Koert Vermeulen Colorizes Stage At Puy du Fou With Ovation E-910FC

Posted on June 10, 2016
photo by Alain Moneger

Photo by Alain Moneger

LES EPESSES, FRANCE – Typically, when Koert Vermeulen creates a lighting design for a theatrical production, it’s the fixtures, not the theatre and the audience, that moves; but then there are few things about Le Dernier Panache at Puy du Fou that can be considered “typical.”

The largest permanent theatrical production in the history of France’s famous “Grand Parc,” Le Dernier Panache is performed in a new 7500 square meter theatre that rotates around a stage by utilizing advanced motion technology. The 2400 members of the audience don’t watch the drama, which chronicles the adventures of an 18th century French naval hero, as much as they become immersed in it on a multi-sensory level.

photo by Alain Moneger

Photo by Alain Moneger

A group of 30 characters performs in Le Dernier Panache, playing out their scenes in 22 sequences on seven different stages that the audience views as the seating area rotates. It was up to Vermeulen and his team at ACT Lighting Design to help make the transitions from scene to scene so seamless that the changeovers are virtually imperceptible to the audience. The Brussels-based LD accomplished this feat through careful planning, a deft lighting design and the adroit placement of fixtures, including 120 Ovation E-910FC color mixing ellipsoidals from CHAUVET Professional.

“Puy du Fou built a new cutting-edge theatre for Le Dernier Panache to create a true immersive experience for the audience,” said Vermeulen. “The rotating theatre is a big part of the realism, as it allows scenes to flow one into another as the story unfolds.”

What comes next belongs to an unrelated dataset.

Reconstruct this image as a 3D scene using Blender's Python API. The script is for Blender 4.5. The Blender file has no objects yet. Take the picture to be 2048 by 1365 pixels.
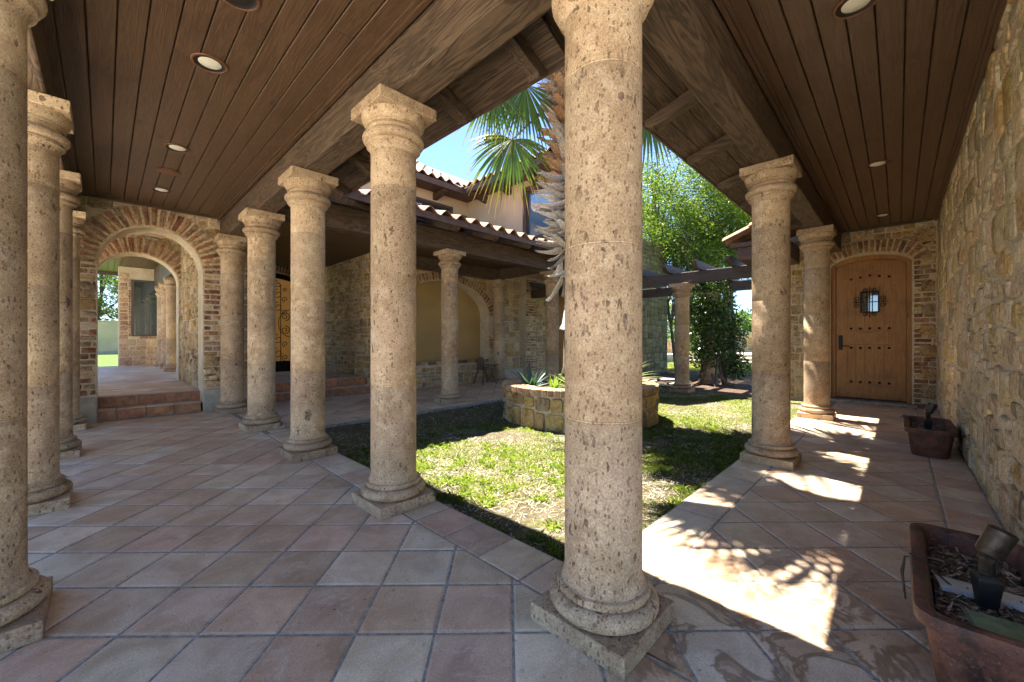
import bpy, math, random
import numpy as np
from mathutils import Vector, Matrix
random.seed(7); rng = np.random.default_rng(7)
R = math.radians; PI = math.pi
col = bpy.context.scene.collection
scn = bpy.context.scene

# ------------------------------------------------------------------ node helpers
class NT:
    def __init__(s, name):
        s.m = bpy.data.materials.new(name); s.m.use_nodes = True
        s.t = s.m.node_tree; s.t.nodes.clear()
        s.out = s.n('ShaderNodeOutputMaterial')
    def n(s, typ, **kw):
        nd = s.t.nodes.new(typ)
        for k, v in kw.items(): setattr(nd, k, v)
        return nd
    def l(s, a, b): s.t.links.new(a, b)
    def put(s, sock, v):
        if hasattr(v, 'is_linked') or isinstance(v, bpy.types.NodeSocket): s.l(v, sock)
        else:
            if isinstance(v, (tuple, list)) and len(v) == 3 and sock.type == 'RGBA': v = (*v, 1)
            sock.default_value = v
    def math(s, op, a, b=0.0, c=0.0, clamp=False):
        nd = s.n('ShaderNodeMath', operation=op, use_clamp=clamp)
        s.put(nd.inputs[0], a); s.put(nd.inputs[1], b); s.put(nd.inputs[2], c)
        return nd.outputs[0]
    def vmath(s, op, a, b):
        nd = s.n('ShaderNodeVectorMath', operation=op)
        s.put(nd.inputs[0], a); s.put(nd.inputs[1], b)
        return nd.outputs[0]
    def mix(s, f, a, b, mode='MIX'):
        nd = s.n('ShaderNodeMix', data_type='RGBA', blend_type=mode); nd.clamp_factor = True
        s.put(nd.inputs[0], f); s.put(nd.inputs[6], a); s.put(nd.inputs[7], b)
        return nd.outputs[2]
    def noise(s, vec, scale, detail=4, rough=.55, dist=0.0):
        nd = s.n('ShaderNodeTexNoise'); s.put(nd.inputs['Vector'], vec)
        nd.inputs['Scale'].default_value = scale; nd.inputs['Detail'].default_value = detail
        nd.inputs['Roughness'].default_value = rough; nd.inputs['Distortion'].default_value = dist
        return nd.outputs['Fac']
    def voro(s, vec, scale, feature='F1', rand=1.0):
        nd = s.n('ShaderNodeTexVoronoi', feature=feature); s.put(nd.inputs['Vector'], vec)
        nd.inputs['Scale'].default_value = scale; nd.inputs['Randomness'].default_value = rand
        return nd
    def ramp(s, f, lo, hi, a=0.0, b=1.0):
        nd = s.n('ShaderNodeMapRange'); nd.clamp = True; nd.interpolation_type = 'SMOOTHSTEP'
        s.put(nd.inputs[0], f)
        for i, v in enumerate((lo, hi, a, b)): nd.inputs[i+1].default_value = v
        return nd.outputs[0]
    def scale(s, vec, sc):
        nd = s.n('ShaderNodeMapping'); s.put(nd.inputs[0], vec); nd.inputs['Scale'].default_value = sc
        return nd.outputs[0]
    def bump(s, h, strength=.5, dist=.01, prev=None):
        nd = s.n('ShaderNodeBump'); s.put(nd.inputs['Height'], h)
        nd.inputs['Strength'].default_value = strength; nd.inputs['Distance'].default_value = dist
        if prev is not None: s.l(prev, nd.inputs['Normal'])
        return nd.outputs[0]
    def bsdf(s, color, rough=.8, normal=None, metallic=0.0, spec=.5, **kw):
        p = s.n('ShaderNodeBsdfPrincipled')
        s.put(p.inputs['Base Color'], color); s.put(p.inputs['Roughness'], rough)
        p.inputs['Metallic'].default_value = metallic; p.inputs['Specular IOR Level'].default_value = spec
        if normal is not None: s.l(normal, p.inputs['Normal'])
        for k, v in kw.items(): s.put(p.inputs[k], v)
        s.l(p.outputs[0], s.out.inputs[0]); return p
    def pos(s): return s.n('ShaderNodeNewGeometry').outputs['Position']
    def attr(s):
        nd = s.n('ShaderNodeAttribute'); nd.attribute_name = 'Col'; return nd.outputs['Color']
    def objrand(s): return s.n('ShaderNodeObjectInfo').outputs['Random']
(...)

Having an audience seating area that moves did require Vermeulen to implement some unorthodox design concepts. “All of the fixtures we have ‘inside’ the proscenium are non-moving heads, while all that are in the audience area are moving heads,” he said. “This is a little bit different from the usual theatre setup, where you would see more moving heads onstage and fewer in the house. However, we did the opposite of this, because I knew I needed absolute flexibility for the houselights to be able to go anywhere, anytime as the seating area moved. We also placed the moving heads so that they are just peeking from the ceiling. This gave us the option of being able to focus them anywhere without obstructing the video projections. Things got tight, but we made it work.”

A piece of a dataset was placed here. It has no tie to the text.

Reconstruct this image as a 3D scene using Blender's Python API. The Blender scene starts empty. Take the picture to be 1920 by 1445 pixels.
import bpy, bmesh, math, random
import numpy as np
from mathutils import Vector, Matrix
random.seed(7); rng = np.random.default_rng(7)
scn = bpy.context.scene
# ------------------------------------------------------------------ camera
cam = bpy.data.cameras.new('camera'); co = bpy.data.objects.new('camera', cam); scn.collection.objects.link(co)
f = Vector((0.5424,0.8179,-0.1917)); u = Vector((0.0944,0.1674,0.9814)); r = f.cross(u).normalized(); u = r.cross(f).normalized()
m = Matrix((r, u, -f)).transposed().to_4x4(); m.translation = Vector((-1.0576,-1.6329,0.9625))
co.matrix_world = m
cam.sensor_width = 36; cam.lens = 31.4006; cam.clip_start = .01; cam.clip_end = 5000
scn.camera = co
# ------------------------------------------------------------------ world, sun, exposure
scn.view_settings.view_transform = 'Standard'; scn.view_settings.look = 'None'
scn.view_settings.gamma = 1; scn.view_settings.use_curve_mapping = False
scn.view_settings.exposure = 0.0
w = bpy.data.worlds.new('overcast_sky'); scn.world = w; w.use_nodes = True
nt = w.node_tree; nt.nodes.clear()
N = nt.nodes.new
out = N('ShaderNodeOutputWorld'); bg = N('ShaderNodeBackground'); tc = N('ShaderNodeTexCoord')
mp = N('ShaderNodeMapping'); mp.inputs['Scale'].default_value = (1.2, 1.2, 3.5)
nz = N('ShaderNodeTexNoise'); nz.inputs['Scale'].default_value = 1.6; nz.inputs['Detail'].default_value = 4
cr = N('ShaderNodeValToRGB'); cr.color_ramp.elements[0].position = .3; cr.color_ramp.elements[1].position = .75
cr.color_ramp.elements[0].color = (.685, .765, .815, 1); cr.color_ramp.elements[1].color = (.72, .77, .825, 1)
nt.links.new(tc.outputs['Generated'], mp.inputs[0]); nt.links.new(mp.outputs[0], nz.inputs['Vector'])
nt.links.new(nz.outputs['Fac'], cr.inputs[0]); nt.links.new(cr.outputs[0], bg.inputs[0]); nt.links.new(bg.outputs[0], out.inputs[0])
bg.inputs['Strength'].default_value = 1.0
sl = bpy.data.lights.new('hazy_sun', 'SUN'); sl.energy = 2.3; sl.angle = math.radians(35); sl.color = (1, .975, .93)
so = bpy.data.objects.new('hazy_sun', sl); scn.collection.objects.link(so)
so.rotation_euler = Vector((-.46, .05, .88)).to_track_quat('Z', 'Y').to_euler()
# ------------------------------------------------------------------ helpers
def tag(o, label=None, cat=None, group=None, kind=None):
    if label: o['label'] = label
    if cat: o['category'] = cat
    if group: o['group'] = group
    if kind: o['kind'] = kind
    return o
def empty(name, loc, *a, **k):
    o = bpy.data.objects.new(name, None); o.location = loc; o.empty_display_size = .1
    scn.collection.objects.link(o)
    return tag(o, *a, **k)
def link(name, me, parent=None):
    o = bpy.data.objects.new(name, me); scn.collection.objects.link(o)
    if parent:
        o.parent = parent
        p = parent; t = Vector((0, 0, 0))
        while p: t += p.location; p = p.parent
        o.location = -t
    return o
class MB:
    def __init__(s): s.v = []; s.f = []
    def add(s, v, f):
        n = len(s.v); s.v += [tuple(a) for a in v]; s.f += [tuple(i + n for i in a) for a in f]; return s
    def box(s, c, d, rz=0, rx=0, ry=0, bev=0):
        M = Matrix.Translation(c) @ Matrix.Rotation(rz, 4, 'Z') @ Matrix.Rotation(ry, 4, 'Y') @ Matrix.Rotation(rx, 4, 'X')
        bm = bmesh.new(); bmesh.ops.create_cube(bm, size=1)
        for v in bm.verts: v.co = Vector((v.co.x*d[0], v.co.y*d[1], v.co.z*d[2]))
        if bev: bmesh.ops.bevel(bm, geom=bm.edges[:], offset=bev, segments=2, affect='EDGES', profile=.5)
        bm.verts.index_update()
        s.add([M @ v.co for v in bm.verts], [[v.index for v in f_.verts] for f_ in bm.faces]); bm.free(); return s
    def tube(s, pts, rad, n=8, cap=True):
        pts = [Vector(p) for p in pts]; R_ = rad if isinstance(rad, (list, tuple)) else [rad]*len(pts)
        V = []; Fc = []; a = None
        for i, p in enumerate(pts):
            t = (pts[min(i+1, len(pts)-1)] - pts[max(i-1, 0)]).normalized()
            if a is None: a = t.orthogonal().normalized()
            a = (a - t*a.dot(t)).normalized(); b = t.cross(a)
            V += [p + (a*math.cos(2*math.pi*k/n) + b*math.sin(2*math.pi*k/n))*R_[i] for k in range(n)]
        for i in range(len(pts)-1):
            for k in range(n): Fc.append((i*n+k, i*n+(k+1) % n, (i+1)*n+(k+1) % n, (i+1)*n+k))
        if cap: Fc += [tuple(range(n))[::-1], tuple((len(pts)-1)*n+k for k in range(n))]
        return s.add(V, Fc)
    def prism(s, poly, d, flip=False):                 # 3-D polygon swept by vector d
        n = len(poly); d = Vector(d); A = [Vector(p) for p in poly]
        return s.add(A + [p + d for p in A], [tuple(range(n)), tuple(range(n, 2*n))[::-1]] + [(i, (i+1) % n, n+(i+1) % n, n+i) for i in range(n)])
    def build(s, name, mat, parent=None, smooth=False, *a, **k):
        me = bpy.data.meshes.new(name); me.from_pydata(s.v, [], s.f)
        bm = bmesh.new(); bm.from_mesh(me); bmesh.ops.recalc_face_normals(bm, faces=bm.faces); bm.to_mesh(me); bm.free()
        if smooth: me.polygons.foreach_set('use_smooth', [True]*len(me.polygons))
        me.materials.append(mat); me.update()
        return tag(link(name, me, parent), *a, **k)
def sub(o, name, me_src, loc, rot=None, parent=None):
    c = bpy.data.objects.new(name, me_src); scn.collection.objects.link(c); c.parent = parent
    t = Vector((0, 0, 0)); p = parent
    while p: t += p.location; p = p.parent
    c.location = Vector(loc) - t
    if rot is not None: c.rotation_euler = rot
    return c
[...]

Vermeulen positioned all 120 of his Ovation E-910FC fixtures within the proscenium and used them for side lighting, cross lighting, top lighting and gobo washing. Throughout the production, the RGBA-Lime Ovation LED fixtures are used to produce a rainbow of colors.

photo by Alain Moneger

Photo by Alain Moneger

“I almost never used a real ‘white;’ mostly the Ovation light was colored,” said Vermeulen. “The color mixing worked really well. I never had to compromise really on the colors I wanted to use. It’s not always the case that once in the theatre that a fixture ‘just works.’ A lot of times, as a designer, we need to program around the limits of the fixtures to get the look we want. In this production I am happy that I did not have to compromise; the Ovation fixture is able to give me the colors I need and the intensity I want. We tested all our options, and the Ovation was the best price-quality ratio by far.”

Another key feature in the immersive Le Dernier Panache design are the 10-meter high HD video screens. Creating an intensely realistic and vivid background to the drama unfolding on stage, the screens are used to display an array of images, such as scenes from an island, a forest, a prison cell and the inside of parliament during the French Revolution.

“Of course we coordinated lighting with the video content,” said Vermeulen. “Sometimes the video designers followed our direction. Sometimes we followed theirs. On one occasion the artistic director even asked me to ignore the video projection content completely, and just make a more magical atmosphere for the Snow scene in front of the burnt-down chapel. The goal was always the same: to have an immersive design that transported the audience into the middle of the drama.”

Vermeulen, who has a long standing relationship with Puy du Fou and was the lighting designer for its award winning CinéScénie show, credits his collaborators with the success of his design.

“Given that this is the biggest indoor permanent spectacle and original creation in the history of the ‘Grand Parc’ Puy du Fou, it isn’t surprising that many talented people were involved,” he said. “We worked for several months with a team of experts from 58 companies. The artistic direction of Nicolas De Villiers and the challenging vision of Puy du Fou were critical. My associate lighting designer Luc De Climmer and assistant lighting designer Julie Boniche also played key roles. Just as there were a lot of moving parts coming together with the theatre, so too were there a lot of creative people coming together in the design process. We are proud to be associated with this production.”